更に、ロシア軍が築いている3重構造の防衛線の突破でありますが、以下のNHKのビデオにその方法が詳しく解説されているので、ご覧いただきたいのであります。

大規模な反転攻勢をめぐり、ウクライナの国家安全保障・国防会議のダニロフ書記が、27日までにイギリスのBBCのインタビューに対し「あす、あさって、あるいは1週間以内に始まる可能性がある」と発言しています。

一方、ロシア側は、戦況がこう着した去年夏ごろから、ウクライナの反撃を阻止するため、支配地域に幾重もの防衛線を築いてきました。イギリス国防省はザポリージャ州では、ロシア軍がおよそ120キロにわたって3重の防衛線を築いていると明らかにしています。

防衛省防衛研究所の兵頭慎治さんの解説です。

(5月27日の「サタデーウオッチ9」で放送された内容です)
(動画は8分24秒。データ放送ではご覧になれません)
【兵頭慎治さん動画解説】ロシア軍が築いた3重の防衛線とは、2023年5月29日 19時08分

これらの反転攻勢は、恐らく半年以上続くと考えられているのでありますが、北東地域の前線突破を契機に、次第に南部地域へと戦線が拡大すると、KAIは考えているのであります。

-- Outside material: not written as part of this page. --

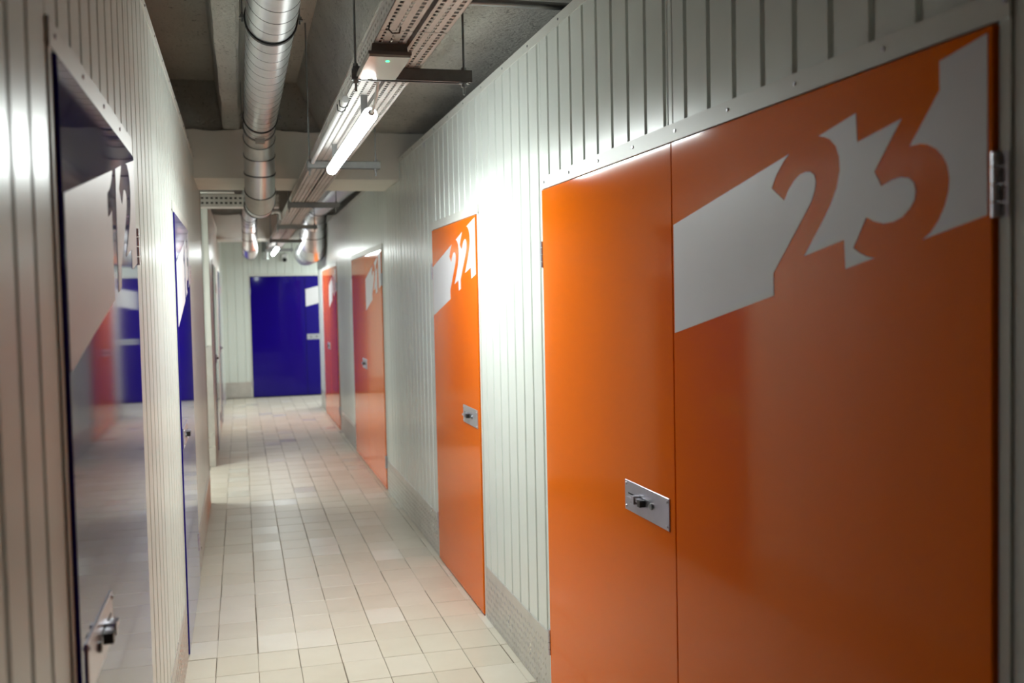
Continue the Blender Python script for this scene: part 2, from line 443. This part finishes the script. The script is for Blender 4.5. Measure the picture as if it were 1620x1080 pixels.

これであれば、南部地域へ3重構造の防衛線の内側から攻撃することができ、ロシア軍に大打撃を与えることが可能になるのであります。

そして、最終局面はクリミアの奪還であります。

形成作戦でクリミアの部隊の兵站を断ち、ロシア軍を孤立させるのであります。

ロシア軍の反撃は相当激しいものになるのでありますが、兵站を断たれた以上、もって半年、ウクライナの勝利となって終戦を迎えることになるのであります。

もちろんこれはKAIの強い願望ではありますが、下記エントリーで述べました通り、ウクライナ軍の士気は非常に高く、必ずや彼らはこれを成し遂げると思うのであります。

更に、これを裏付けるのが、両軍の士気の圧倒的違いであります。

ウクライナの士気は、ロシアへの強い怒りであり、一方のロシアは戦闘の強制による恐怖に支配された士気であります。

兵力における大きな差がない以上、明らかに最前線の戦闘能力における士気の優劣の差から、結果は導き出されるのであります。